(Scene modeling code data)
━━━

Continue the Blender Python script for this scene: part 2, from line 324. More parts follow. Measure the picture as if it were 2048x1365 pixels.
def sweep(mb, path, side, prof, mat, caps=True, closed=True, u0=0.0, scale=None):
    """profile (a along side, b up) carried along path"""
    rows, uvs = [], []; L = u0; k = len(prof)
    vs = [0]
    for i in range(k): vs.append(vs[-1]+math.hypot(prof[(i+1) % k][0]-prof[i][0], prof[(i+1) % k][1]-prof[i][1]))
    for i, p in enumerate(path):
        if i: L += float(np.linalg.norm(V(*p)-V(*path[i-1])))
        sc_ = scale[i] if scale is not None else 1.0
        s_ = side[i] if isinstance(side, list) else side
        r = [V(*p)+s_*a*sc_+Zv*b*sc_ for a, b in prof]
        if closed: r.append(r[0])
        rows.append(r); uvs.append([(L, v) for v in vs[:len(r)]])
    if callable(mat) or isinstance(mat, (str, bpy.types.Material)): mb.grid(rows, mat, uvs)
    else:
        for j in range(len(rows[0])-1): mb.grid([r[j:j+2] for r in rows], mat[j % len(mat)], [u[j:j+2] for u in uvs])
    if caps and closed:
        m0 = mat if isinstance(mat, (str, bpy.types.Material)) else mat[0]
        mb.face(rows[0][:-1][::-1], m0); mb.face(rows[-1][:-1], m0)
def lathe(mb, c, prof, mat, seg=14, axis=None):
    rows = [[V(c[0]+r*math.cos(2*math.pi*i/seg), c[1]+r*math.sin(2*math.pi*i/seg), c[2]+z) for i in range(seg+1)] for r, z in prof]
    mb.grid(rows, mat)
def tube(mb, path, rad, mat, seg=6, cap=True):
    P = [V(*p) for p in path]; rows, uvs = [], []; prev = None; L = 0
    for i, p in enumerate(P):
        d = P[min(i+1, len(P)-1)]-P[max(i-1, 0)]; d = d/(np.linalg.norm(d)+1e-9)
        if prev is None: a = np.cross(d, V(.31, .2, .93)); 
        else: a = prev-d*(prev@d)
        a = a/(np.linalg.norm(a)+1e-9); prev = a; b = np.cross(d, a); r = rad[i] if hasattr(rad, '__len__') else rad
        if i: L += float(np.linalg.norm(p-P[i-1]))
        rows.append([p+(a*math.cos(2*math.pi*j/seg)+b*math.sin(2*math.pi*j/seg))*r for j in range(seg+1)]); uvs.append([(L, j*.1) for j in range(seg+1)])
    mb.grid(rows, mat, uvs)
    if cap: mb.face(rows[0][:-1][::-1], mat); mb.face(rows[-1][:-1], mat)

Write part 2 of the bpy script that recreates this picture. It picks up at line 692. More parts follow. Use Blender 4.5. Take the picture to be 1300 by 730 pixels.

━━━

Set problem
In the records, locate each line holding the string "parts" and copy it.

Correct result
Continue the Blender Python script for this scene: part 2, from line 324. More parts follow. Measure the picture as if it were 2048x1365 pixels.
Write part 2 of the bpy script that recreates this picture. It picks up at line 692. More parts follow. Use Blender 4.5. Take the picture to be 1300 by 730 pixels.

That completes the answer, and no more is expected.